Return precisely the span of lines from the top of the material below to the line containing "COL = SC.collection", both included. Pictures are excluded.

>> start INFORMATION PROVIDED

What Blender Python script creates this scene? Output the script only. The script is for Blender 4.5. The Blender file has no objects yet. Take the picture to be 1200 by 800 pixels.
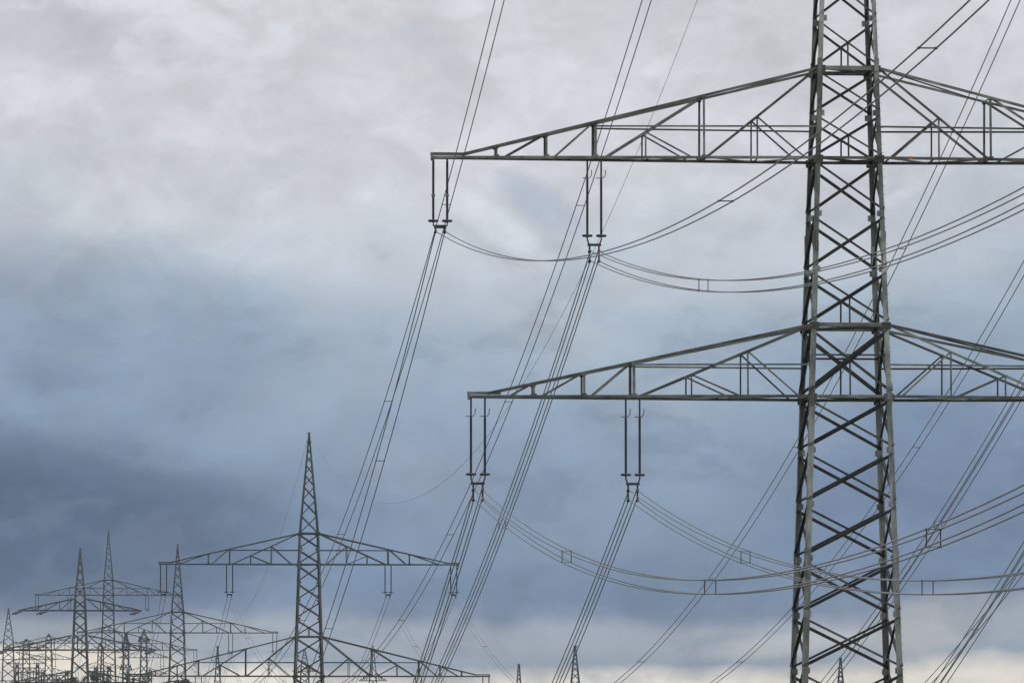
import bpy, math, random
from mathutils import Vector, Matrix

random.seed(7)
SC = bpy.context.scene
COL = SC.collection

# ------------------------------------------------------------------ camera
F = 8500.0                       # focal length in photo pixels (photo is 1200 wide)
EYE = Vector((0.0, 0.0, 1.7))
PITCH = math.atan(504.0 / F)
cam_data = bpy.data.cameras.new("camera")
cam = bpy.data.objects.new("camera", cam_data)
COL.objects.link(cam)
cam.location = EYE
cam.rotation_euler = (math.pi / 2 + PITCH, 0, 0)
cam_data.sensor_width = 36.0
cam_data.lens = F / 1200.0 * 36.0
cam_data.clip_start = 1.0
cam_data.clip_end = 40000.0
SC.camera = cam

FW = Vector((0, math.cos(PITCH), math.sin(PITCH)))
UP = Vector((0, -math.sin(PITCH), math.cos(PITCH)))


def at(px, py, dist):
    """World point at ground distance dist seen at a photo pixel (used to survey positions)."""
    r = FW + Vector((1, 0, 0)) * ((px - 600) / F) + UP * ((400 - py) / F)
    return EYE + r * (dist / r.y)


def project(p):
    v = p - EYE
    d = v.dot(FW)
    if d < 1:
        return None
    return 600 + F * v.x / d, 400 - F * v.dot(UP) / d


def in_frame(p, m=0):
    q = project(p)
    return q is not None and -m < q[0] < 1200 + m and -m < q[1] < 800 + m


def lin(r, g, b):
    f = lambda c: (c / 255 / 12.92) if c / 255 <= 0.04045 else ((c / 255 + 0.055) / 1.055) ** 2.4
    return (f(r), f(g), f(b), 1.0)


# ------------------------------------------------------------------ sky
SUN_EL, SUN_AZ = math.radians(55), math.radians(124)   # azimuth from +Y towards +X: behind the camera, to the right
WORLD_STRENGTH = 0.1
world = bpy.data.worlds.new("World")
SC.world = world
world.use_nodes = True


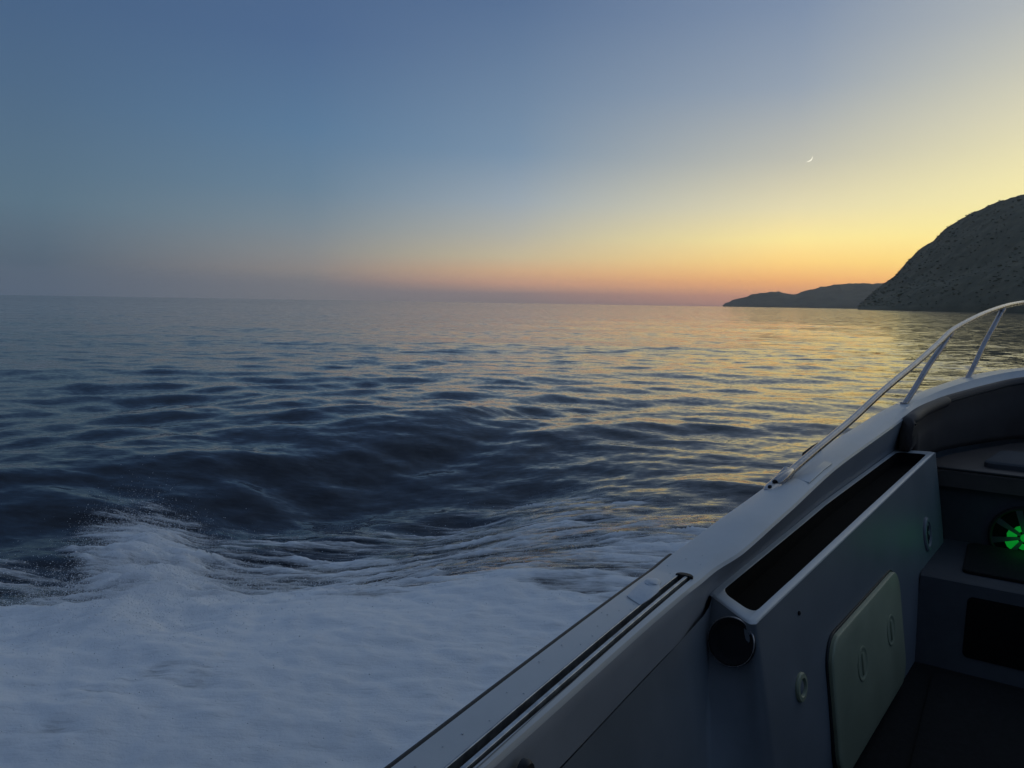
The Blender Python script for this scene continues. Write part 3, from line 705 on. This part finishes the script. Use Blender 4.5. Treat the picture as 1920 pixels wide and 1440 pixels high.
# --- speaker with green lamp
mg = mat('green_lamp', (0, 0, 0), .4); gb_ = mg.node_tree.nodes['Principled BSDF']
gb_.inputs['Emission Color'].default_value = (.004, .52, .045, 1); gb_.inputs['Emission Strength'].default_value = .34
sc0 = Vector((.092, Yb - .001, .415)); sn_ = Vector((0, -1, 0)); FS = frame(sc0, sn_)
RS = .138
spk = lathe('speaker', FS(0, 0, 0), sn_, [(RS, 0), (RS, .010), (RS-.006, .016), (RS-.014, .015), (RS-.018, .005)], M['dark'], boat, 48)
lathe('speaker_cone', FS(0, 0, .0055), sn_, [(RS-.019, 0), (RS-.03, .0005), (.06, .001)], M['black'], spk, 40)
for k in range(8):   # glowing wedges of the cone
    a0, a1 = R(45*k + 10 + 12), R(45*k + 45 - 2 + 12)
    r0_, r1_ = .030, (.066, .078, .054)[k % 3]
    w = [(r0_*math.cos(a0), r0_*math.sin(a0)), (r1_*math.cos(a0), r1_*math.sin(a0)), (r1_*1.03*math.cos((a0+a1)/2), r1_*1.03*math.sin((a0+a1)/2)), (r1_*math.cos(a1), r1_*math.sin(a1)), (r0_*math.cos(a1), r0_*math.sin(a1))]
    slab('green_lens', w, lambda u, v, h=0: FS(u, v, .007 + h), .0015, mg, spk, .0005)
lathe('green_lens', FS(0, 0, .010), sn_, [(.017, 0), (.017, .009), (.012, .013), (.003, .014)], mg, spk, 24)
for k in range(8):
    a = R(45*k + 2 + 12)
    d = (math.cos(a), math.sin(a)); p_ = (-d[1], d[0])
    q4 = [(d[0]*.018 + p_[0]*.006, d[1]*.018 + p_[1]*.006), (d[0]*(RS-.01) + p_[0]*.014, d[1]*(RS-.01) + p_[1]*.014), (d[0]*(RS-.01) - p_[0]*.014, d[1]*(RS-.01) - p_[1]*.014), (d[0]*.018 - p_[0]*.006, d[1]*.018 - p_[1]*.006)]
    slab('grille_spoke', q4, lambda u, v, h=0: FS(u, v, .010 + h), .006, M['inner'], spk, .001)
lathe('grille_ring', FS(0, 0, .0155), sn_, [(RS-.002, 0), (RS-.004, .004), (RS-.010, .005), (RS-.014, .001)], M['dark'], spk, 48, caps=False)

pl_ = bpy.data.lights.new('speaker_lamp', 'POINT'); pl_.energy = .07; pl_.color = (.03, 1, .16); pl_.shadow_soft_size = .05
lo = bpy.data.objects.new('speaker_lamp', pl_); COL.objects.link(lo); lo.location = FS(0, 0, .07); lo.parent = boat
# --- bow rail
RR_ = .0135
path = [(-.606,2.50,.838),(-.599,2.558,.849),(-.570,2.724,.889),(-.538,2.908,.930),(-.503,3.11,.977),(-.443,3.454,1.067),(-.371,3.865,1.160),(-.316,4.181,1.239),(-.278,4.40,1.296),(-.213,4.662,1.349),(-.151,4.909,1.389),(-.079,5.20,1.424),(-.022,5.42,1.443),(.05,5.62,1.457),(.20,5.86,1.475),(.42,6.02,1.485),(CX,6.07,1.488)]
path = path + [(2*CX - x, y, z) for x, y, z in path[-2::-1]]
rail = tube('bow_rail', catmull(path, 160), RR_, M['steel'], boat, 16)
def stan(b_, t_, par):
    b_, t_ = Vector(b_), Vector(t_); mid = b_.lerp(t_, .5) + Vector((-.004, -.004, 0))
    s = tube('stanchion', catmull([b_, b_.lerp(t_, .25), mid, b_.lerp(t_, .8), t_], 14), RR_*.98, M['steel'], par, 14)
    lathe('base_flange', b_ - Vector((0, 0, .003)), (0, -.06, 1), [(.038, 0), (.038, .003), (.034, .005), (.018, .006), (.0165, .016), (.014, .018)], M['steel'], s, 24)
    d = (t_ - b_).normalized(); tube('rail_collar', [t_ - d*.035, t_ - d*.030, t_ + d*.002], [.015, .0165, .0165], M['steel'], s, 14)
for sgn in (0, 1):
    fl = (lambda p: (2*CX - p[0], p[1], p[2])) if sgn else (lambda p: p)
    stan(fl((-.425, 3.982, .946)), fl((-.282, 4.385, 1.284)), boat)
    stan(fl((-.214, 4.761, 1.018)), fl((-.082, 5.19, 1.414)), boat)
stan((CX, 5.60, 1.10), (CX, 6.04, 1.48), boat)
# foot casting with two screws
fd = Vector((.055, .32, .075)).normalized(); fp = Vector((-.628, 2.40, .818))
foot = None
secs = []
for t_, w_, h_ in ((0, .010, .004), (.012, .019, .008), (.035, .024, .013), (.060, .022, .020), (.085, .019, .030), (.110, .0165, .040)):
    c_ = fp + Vector((.017, .17, .0))*(t_/.11*.95); c_.z = sheer(c_.y) - .001
    ax_ = Vector((.995, -.10, 0)); secs.append([c_ + ax_*w_*math.cos(R(a)) + Vector((0, 0, h_*max(math.sin(R(a)), 0)**.8)) for a in range(0, 181, 15)])
foot = loft('rail_foot', secs, M['steel'], boat, closed=True, caps=True, auto=60)
tube('rail_socket', [Vector((-.618, 2.462, .830)), Vector((-.613, 2.472, .833)), Vector((-.598, 2.562, .852)), Vector((-.597, 2.568, .853))], [.013, .0175, .0165, .0135], M['steel'], rail, 16)
for y_ in (2.418, 2.455):
    lathe('screw', Vector((-.626 + (y_-2.40)*.1, y_, sheer(y_) + (.0075 if y_ < 2.43 else .014))), (-.1, -.35, 1), [(.0065, 0), (.0065, .003), (.004, .0045), (.0015, .003)], M['dark'], foot, 14)

# --- added unseen roof, console, seat and pipework to shade the cockpit (behind and above the viewer)
M['top'] = mat('shade_roof_underside', (.10, .105, .115), .7)
def outl(pts, z0, z1, name, m, par, bev=.03):
    return slab(name, pts, lambda u, v, w=0: Vector((u, v, z0 + w)), z1 - z0, m, par, bev)
ht = outl(rrect(-.50, -3.0, 2*CX+.50, 1.25, .30, 8), 2.22, 2.31, 'added_shade_roof', M['top'], boat, .05)
cons = loft('added_shade_console', [[(x, .35, FLZ), (x, .40, .95), (x, .52, 1.12), (x, .95, 1.16), (x, 1.20, .85), (x, 1.45, .55), (x, 1.48, FLZ)] for x in (.80, .81, 1.55, 1.56)], M['liner'], boat, closed=True, caps=True)
lathe('added_wheel', (1.18, .42, 1.02), (0, -1, .5), [(.18, -.012), (.195, 0), (.18, .012), (.165, 0)], M['dark'], cons, 32, caps=False)
for sx in (.84, 1.52):
    tube('added_roof_post', catmull([(sx, .98, .10), (sx, .97, 1.0), (sx, .92, 1.7), (sx, .8, 2.23)], 20), .021, M['steel'], boat)
    tube('added_roof_post', catmull([(sx, .30, .10), (sx, .30, 1.0), (sx, .20, 1.7), (sx, 0, 2.23)], 20), .021, M['steel'], boat)
box('added_seat', .78, 1.52, -.95, -.42, FLZ, .62, M['liner'], boat, .03)
box('added_seat_back', .78, 1.52, -1.05, -.95, .50, 1.15, M['vinyl'], boat, .03)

>> end INFORMATION PROVIDED

## WRITTEN RESPONSE:
What Blender Python script creates this scene? Output the script only. The script is for Blender 4.5. The Blender file has no objects yet. Take the picture to be 1200 by 800 pixels.
import bpy, math, random
from mathutils import Vector, Matrix

random.seed(7)
SC = bpy.context.scene
COL = SC.collection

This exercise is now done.